* _Available data_:
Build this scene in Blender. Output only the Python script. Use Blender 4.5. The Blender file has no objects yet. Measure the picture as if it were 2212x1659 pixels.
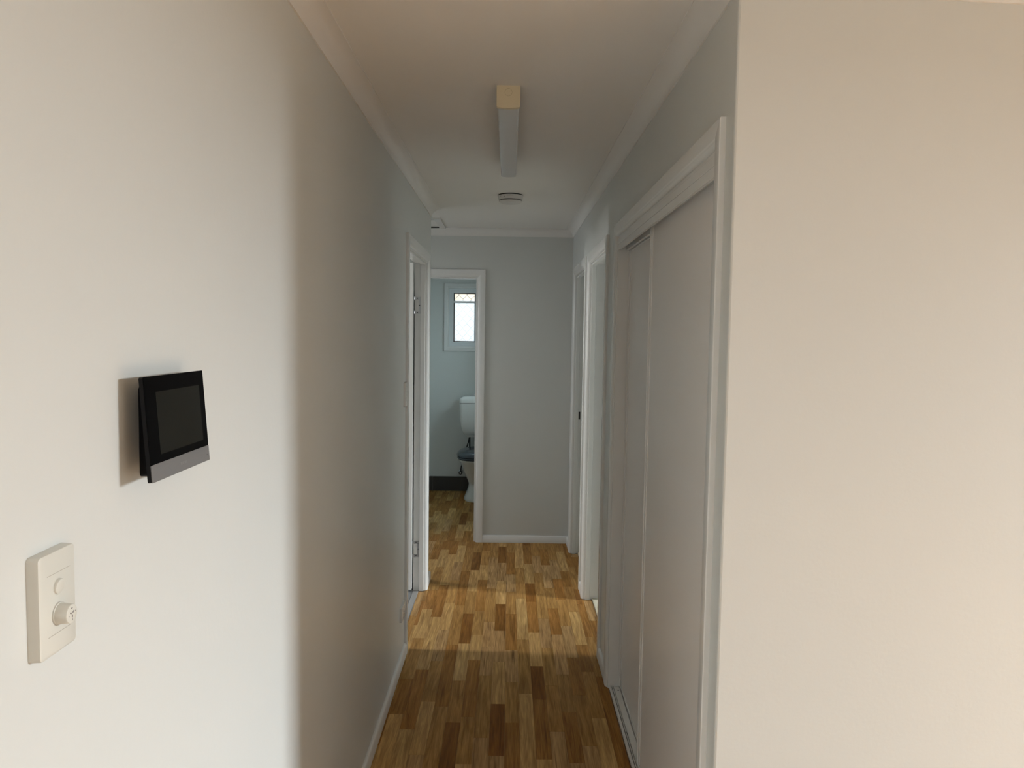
import bpy, bmesh, math, random
from mathutils import Vector, Matrix
random.seed(7)
S = bpy.context.scene
COL = S.collection

# ------------------------------------------------------------------ camera
F_PX, W_PX = 1650.0, 2212.0
YAW, PITCH, ROLL, CAM_H = .0048, .0654, .0144, 1.6274
cam = bpy.data.cameras.new('camera'); cam.sensor_width = 36.0
cam.lens = 36.0 * F_PX / W_PX; cam.clip_start = .05; cam.clip_end = 100
cam_o = bpy.data.objects.new('camera', cam); COL.objects.link(cam_o)
fw = Vector((math.sin(YAW)*math.cos(PITCH), math.cos(YAW)*math.cos(PITCH), -math.sin(PITCH)))
rt = Vector((math.cos(YAW), -math.sin(YAW), 0)); up = rt.cross(fw)
c_, s_ = math.cos(ROLL), math.sin(ROLL)
rt2 = rt*c_ + up*s_; up2 = up*c_ - rt*s_
m = Matrix((rt2, up2, -fw)).transposed().to_4x4(); m.translation = (0, 0, CAM_H)
cam_o.matrix_world = m
S.camera = cam_o

# ------------------------------------------------------------------ light
S.view_settings.view_transform = 'Standard'; S.view_settings.look = 'None'
S.view_settings.exposure = 0.29; S.view_settings.gamma = 1.0
S.view_settings.use_curve_mapping = False
world = bpy.data.worlds.new('overcast_sky'); S.world = world; world.use_nodes = True
bg = world.node_tree.nodes['Background']
bg.inputs['Color'].default_value = (.92, .97, 1.0, 1); bg.inputs['Strength'].default_value = 1.05

def daylight(name, loc, aim, sx, sy, power, color=(1, 1, 1)):
    """daylight entering at a window, or fill added at an invented opening: a rectangular area light just outside the opening"""
    l = bpy.data.lights.new(name, 'AREA'); l.shape = 'RECTANGLE'; l.size = sx; l.size_y = sy
    l.energy = power; l.color = color
    o = bpy.data.objects.new(name, l); COL.objects.link(o); o.location = loc
    o.rotation_euler = (Vector(aim)-Vector(loc)).to_track_quat('-Z', 'Y').to_euler()
    return o
daylight('daylight_front_window', (1.2, -5.0, 3.2), (1.2, -1.5, .9), 3.2, 4.8, 25, (.98, .99, 1))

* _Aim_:
With all pictures left out, please transcribe exactly the lines from the start of the material through the line with "COL = S.collection".

* _Expected answer_:
Build this scene in Blender. Output only the Python script. Use Blender 4.5. The Blender file has no objects yet. Measure the picture as if it were 2212x1659 pixels.
import bpy, bmesh, math, random
from mathutils import Vector, Matrix
random.seed(7)
S = bpy.context.scene
COL = S.collection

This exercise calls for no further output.